## PROBLEM DETAILS
Below are entries. Copy exactly the lines running from the line that holds "Reconstruct this image" to the line that holds "scene.camera = cam", with both ends included.

## MATERIALS PROVIDED
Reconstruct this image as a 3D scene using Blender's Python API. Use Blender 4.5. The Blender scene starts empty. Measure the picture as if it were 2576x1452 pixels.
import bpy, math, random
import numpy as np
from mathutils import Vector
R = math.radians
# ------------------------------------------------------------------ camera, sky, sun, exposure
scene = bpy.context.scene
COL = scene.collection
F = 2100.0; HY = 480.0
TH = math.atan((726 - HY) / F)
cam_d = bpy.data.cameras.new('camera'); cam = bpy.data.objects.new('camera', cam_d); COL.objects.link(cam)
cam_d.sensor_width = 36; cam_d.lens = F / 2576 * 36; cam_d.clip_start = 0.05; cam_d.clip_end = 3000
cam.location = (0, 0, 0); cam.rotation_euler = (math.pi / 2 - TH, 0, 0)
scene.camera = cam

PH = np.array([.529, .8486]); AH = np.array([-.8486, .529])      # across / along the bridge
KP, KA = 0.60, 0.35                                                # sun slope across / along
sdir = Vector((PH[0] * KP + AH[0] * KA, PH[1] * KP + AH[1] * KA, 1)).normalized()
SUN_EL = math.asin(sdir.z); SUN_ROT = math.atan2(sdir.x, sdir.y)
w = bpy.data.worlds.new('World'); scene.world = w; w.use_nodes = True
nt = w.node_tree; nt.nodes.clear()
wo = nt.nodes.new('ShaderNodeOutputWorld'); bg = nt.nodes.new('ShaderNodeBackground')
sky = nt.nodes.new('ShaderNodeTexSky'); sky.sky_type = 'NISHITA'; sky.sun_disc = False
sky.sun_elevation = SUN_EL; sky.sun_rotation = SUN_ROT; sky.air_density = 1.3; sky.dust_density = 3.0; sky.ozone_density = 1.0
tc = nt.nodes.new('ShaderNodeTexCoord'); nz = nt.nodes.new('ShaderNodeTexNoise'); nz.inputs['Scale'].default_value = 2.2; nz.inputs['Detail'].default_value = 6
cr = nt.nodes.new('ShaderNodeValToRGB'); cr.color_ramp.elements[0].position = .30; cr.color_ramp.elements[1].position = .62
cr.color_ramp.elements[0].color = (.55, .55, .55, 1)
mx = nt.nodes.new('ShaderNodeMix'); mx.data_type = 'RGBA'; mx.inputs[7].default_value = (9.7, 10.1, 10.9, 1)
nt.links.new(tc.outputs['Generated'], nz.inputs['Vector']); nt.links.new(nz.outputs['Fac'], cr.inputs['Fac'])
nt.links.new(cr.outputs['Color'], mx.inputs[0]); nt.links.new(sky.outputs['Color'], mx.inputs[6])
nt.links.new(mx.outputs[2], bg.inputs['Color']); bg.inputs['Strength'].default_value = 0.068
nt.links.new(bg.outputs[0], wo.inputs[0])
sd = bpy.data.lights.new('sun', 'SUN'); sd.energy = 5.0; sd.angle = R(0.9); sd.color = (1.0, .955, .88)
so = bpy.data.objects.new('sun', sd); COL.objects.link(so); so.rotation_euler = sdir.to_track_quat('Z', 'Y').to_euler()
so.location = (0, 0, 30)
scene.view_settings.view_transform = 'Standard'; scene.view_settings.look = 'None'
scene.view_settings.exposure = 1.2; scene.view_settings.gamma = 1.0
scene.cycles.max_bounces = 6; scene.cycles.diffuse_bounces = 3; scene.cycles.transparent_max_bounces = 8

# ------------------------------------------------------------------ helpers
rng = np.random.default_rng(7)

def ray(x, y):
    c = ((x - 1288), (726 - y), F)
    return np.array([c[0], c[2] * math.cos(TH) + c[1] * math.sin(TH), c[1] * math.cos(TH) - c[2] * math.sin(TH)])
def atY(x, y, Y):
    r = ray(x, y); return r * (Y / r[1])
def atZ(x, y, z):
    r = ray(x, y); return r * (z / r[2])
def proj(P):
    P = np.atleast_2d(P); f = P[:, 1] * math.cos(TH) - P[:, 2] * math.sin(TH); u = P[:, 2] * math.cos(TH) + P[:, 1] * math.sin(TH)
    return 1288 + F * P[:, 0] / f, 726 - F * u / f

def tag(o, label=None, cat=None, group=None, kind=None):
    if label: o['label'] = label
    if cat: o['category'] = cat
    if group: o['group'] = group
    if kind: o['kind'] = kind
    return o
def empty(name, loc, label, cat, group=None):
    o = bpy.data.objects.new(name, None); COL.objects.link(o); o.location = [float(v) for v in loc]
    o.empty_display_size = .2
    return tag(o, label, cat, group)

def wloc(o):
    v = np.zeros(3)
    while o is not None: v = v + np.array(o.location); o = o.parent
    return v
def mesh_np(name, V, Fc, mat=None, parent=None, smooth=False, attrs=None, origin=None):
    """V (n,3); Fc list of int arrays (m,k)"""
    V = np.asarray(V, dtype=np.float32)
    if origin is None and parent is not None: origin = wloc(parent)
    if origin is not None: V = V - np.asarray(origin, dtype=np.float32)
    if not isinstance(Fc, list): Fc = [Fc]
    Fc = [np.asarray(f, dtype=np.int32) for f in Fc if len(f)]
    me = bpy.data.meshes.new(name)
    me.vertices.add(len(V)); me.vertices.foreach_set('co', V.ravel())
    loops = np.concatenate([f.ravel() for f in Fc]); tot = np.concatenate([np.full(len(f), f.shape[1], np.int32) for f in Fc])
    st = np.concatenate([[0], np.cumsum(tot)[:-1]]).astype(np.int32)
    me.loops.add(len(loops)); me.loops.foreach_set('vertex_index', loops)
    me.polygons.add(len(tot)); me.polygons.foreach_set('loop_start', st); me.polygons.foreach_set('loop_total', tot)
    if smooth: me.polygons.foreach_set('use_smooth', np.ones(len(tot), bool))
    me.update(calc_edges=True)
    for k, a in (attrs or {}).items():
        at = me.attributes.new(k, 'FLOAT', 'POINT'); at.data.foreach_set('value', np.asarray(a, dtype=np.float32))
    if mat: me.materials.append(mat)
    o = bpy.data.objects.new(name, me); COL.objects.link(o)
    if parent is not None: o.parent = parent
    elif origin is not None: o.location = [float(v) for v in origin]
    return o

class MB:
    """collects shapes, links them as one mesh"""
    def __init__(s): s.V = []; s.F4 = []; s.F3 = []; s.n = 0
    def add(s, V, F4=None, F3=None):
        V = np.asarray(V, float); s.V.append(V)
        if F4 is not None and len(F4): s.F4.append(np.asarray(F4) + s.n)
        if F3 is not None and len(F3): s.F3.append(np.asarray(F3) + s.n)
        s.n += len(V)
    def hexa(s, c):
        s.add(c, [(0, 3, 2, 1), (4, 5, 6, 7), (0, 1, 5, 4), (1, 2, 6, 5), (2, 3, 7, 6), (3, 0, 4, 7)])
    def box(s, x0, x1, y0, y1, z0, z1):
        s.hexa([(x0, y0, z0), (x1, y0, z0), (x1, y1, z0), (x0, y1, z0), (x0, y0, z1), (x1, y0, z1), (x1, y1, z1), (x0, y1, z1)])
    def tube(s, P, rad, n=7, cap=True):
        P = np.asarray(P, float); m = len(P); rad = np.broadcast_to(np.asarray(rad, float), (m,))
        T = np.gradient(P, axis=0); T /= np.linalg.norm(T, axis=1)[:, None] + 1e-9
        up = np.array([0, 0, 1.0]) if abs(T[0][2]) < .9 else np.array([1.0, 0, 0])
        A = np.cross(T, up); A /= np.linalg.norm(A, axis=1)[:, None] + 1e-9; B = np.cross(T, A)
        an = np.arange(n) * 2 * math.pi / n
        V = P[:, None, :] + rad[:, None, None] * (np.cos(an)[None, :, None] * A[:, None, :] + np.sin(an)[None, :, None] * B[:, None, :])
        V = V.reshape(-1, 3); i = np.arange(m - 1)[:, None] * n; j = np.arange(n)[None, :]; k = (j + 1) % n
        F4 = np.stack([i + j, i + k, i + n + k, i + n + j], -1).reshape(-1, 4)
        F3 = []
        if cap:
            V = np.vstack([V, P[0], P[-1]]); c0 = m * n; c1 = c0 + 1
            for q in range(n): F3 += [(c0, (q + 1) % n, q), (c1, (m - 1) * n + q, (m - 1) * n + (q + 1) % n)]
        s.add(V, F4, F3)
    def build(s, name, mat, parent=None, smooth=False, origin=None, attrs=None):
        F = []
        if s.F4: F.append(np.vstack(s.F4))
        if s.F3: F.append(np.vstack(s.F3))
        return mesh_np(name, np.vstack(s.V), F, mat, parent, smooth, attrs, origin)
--
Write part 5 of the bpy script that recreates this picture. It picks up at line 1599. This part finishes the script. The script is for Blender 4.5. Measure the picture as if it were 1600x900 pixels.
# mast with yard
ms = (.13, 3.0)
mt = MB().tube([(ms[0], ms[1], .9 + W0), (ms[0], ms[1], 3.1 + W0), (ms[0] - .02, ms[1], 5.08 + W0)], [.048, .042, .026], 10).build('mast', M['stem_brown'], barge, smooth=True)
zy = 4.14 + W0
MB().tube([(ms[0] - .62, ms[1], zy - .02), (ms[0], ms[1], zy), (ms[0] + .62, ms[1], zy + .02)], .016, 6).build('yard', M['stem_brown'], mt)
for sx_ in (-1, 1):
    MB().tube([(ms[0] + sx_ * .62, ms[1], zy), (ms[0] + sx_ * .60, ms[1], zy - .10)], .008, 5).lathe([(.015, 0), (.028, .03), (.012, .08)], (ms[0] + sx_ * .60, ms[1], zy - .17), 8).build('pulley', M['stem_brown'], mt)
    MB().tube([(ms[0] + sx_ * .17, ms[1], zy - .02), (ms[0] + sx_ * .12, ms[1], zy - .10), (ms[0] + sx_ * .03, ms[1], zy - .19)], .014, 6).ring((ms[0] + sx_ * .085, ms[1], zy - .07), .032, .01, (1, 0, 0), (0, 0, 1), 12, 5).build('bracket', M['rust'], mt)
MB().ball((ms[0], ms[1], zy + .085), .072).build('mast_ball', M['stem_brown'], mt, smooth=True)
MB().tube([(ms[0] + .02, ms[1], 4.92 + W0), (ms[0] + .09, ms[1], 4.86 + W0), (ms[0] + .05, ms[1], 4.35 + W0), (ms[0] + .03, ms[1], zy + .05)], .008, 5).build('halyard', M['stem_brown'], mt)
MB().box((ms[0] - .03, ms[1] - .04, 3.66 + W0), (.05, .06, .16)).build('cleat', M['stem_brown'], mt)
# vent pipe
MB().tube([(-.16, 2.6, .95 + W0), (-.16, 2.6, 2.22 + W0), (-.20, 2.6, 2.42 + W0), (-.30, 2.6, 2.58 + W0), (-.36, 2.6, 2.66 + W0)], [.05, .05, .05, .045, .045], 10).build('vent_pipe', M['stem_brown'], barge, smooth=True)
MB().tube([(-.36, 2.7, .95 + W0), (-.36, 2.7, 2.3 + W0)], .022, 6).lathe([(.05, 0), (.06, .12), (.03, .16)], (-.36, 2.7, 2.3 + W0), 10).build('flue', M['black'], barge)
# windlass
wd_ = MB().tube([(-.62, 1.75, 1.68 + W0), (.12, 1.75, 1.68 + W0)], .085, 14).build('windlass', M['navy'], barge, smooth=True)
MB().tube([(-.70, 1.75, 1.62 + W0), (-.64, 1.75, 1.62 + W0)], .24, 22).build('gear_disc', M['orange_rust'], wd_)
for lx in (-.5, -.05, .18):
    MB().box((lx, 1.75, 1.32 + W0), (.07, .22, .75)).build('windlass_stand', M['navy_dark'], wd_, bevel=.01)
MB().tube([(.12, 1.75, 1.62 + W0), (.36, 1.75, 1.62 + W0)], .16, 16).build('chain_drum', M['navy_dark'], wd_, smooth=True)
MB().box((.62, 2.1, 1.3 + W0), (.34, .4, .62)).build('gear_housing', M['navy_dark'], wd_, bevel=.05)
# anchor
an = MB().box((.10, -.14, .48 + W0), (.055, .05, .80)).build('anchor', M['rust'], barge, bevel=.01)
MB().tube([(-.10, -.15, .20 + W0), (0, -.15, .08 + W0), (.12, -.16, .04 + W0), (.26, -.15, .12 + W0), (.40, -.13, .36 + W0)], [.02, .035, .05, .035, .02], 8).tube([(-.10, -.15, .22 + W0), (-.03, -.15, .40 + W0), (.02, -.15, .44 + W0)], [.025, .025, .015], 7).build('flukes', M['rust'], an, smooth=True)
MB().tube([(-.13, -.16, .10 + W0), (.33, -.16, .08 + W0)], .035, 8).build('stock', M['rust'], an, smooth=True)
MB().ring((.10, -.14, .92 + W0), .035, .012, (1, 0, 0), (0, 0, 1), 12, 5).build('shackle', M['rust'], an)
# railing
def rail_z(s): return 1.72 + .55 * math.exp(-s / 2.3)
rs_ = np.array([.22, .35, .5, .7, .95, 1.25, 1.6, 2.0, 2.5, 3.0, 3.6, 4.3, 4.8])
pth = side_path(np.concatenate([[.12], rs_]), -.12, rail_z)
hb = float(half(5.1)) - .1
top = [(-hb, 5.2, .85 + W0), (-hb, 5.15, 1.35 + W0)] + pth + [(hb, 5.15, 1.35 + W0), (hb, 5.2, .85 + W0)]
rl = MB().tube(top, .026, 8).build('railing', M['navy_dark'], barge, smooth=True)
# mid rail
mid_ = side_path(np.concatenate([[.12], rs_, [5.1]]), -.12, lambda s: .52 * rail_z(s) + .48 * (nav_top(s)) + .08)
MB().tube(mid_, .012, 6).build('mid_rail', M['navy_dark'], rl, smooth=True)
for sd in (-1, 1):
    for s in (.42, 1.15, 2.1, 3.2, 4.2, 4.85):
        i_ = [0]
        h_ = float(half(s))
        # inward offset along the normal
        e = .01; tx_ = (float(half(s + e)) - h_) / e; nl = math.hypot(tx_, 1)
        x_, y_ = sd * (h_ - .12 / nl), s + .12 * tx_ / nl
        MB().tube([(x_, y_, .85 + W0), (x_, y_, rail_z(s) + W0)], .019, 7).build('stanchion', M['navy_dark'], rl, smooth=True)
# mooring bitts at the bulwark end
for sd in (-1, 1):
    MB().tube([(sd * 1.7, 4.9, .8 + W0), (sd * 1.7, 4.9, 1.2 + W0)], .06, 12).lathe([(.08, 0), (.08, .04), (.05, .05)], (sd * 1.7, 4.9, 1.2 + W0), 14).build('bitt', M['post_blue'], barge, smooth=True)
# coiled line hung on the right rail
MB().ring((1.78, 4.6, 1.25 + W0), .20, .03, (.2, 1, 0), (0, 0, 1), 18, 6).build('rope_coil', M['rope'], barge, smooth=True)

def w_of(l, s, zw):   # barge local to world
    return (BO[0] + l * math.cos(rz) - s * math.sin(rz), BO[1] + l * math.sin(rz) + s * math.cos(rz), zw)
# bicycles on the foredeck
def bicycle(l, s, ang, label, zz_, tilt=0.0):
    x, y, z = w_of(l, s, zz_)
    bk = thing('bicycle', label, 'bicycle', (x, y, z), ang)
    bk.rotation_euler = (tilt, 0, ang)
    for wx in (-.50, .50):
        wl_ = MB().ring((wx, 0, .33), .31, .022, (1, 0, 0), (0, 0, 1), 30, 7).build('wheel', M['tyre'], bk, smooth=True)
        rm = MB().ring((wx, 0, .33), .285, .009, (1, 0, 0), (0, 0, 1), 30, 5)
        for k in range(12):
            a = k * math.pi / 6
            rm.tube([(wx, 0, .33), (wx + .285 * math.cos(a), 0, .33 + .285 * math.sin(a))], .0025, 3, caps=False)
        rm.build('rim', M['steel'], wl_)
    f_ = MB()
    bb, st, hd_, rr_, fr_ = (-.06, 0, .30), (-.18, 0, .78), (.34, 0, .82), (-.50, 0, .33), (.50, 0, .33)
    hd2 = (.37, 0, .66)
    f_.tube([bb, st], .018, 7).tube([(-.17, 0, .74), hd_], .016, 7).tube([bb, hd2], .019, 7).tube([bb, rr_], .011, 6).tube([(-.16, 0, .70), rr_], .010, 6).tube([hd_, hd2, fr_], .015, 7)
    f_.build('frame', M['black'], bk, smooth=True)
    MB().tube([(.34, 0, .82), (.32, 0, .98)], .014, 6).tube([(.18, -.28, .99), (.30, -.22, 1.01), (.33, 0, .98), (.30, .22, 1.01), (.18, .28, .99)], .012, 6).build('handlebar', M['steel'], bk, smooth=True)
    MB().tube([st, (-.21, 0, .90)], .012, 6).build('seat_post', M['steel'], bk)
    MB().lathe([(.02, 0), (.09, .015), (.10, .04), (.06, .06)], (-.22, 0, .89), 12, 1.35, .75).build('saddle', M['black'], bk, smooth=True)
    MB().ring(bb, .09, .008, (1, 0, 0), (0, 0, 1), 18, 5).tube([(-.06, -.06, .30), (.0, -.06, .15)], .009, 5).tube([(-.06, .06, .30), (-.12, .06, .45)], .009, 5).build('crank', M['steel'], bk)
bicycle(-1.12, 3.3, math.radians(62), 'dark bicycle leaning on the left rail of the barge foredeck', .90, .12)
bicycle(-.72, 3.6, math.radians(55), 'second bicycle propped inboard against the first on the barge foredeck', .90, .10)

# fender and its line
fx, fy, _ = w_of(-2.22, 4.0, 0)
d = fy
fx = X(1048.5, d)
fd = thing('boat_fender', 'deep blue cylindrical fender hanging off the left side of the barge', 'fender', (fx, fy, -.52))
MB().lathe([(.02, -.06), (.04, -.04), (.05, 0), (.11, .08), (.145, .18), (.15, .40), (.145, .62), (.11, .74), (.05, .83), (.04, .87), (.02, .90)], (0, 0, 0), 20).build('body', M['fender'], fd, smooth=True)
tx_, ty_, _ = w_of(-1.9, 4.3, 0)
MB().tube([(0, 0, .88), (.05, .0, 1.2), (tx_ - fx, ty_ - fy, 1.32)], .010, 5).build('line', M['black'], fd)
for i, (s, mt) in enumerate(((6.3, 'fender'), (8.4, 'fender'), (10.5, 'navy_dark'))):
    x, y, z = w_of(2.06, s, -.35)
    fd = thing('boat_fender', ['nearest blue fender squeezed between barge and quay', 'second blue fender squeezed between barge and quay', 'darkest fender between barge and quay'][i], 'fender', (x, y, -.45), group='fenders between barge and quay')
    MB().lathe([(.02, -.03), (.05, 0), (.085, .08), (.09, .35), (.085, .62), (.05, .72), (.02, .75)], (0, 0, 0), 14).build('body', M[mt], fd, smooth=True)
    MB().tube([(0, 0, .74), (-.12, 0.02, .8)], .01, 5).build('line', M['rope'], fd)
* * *
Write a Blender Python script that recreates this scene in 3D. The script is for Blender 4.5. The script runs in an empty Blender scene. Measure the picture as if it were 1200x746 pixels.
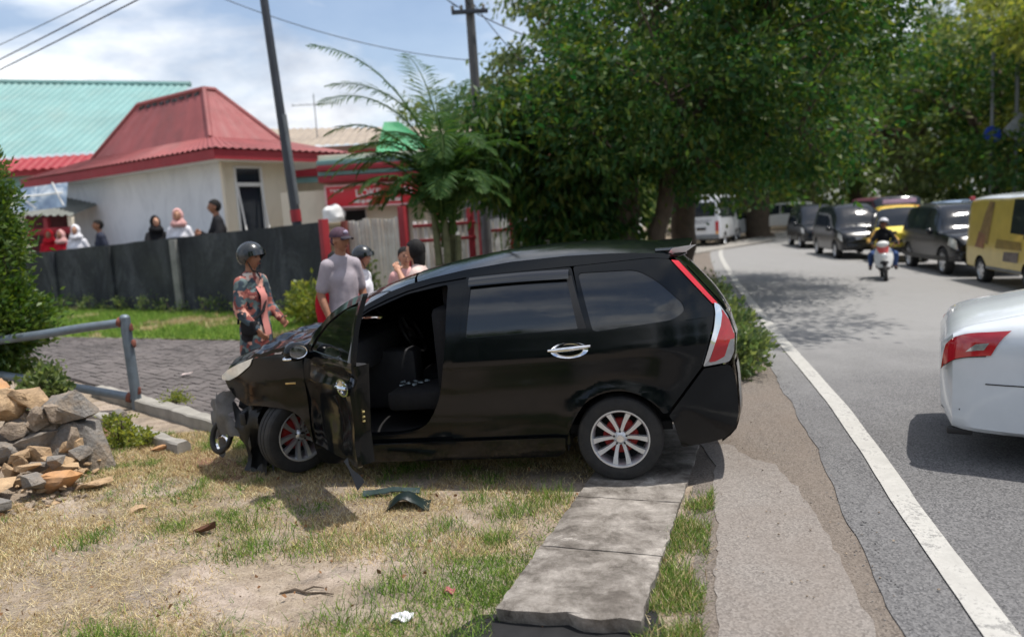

## SOLUTION TO THE EXERCISE
Reconstruct this image as a 3D scene using Blender's Python API. Use Blender 4.5. The Blender scene starts empty. Measure the picture as if it were 2576x1452 pixels.
import bpy, math, random
import numpy as np
from mathutils import Vector
R = math.radians
# ------------------------------------------------------------------ camera, sky, sun, exposure
scene = bpy.context.scene
COL = scene.collection
F = 2100.0; HY = 480.0
TH = math.atan((726 - HY) / F)
cam_d = bpy.data.cameras.new('camera'); cam = bpy.data.objects.new('camera', cam_d); COL.objects.link(cam)
cam_d.sensor_width = 36; cam_d.lens = F / 2576 * 36; cam_d.clip_start = 0.05; cam_d.clip_end = 3000
cam.location = (0, 0, 0); cam.rotation_euler = (math.pi / 2 - TH, 0, 0)
scene.camera = cam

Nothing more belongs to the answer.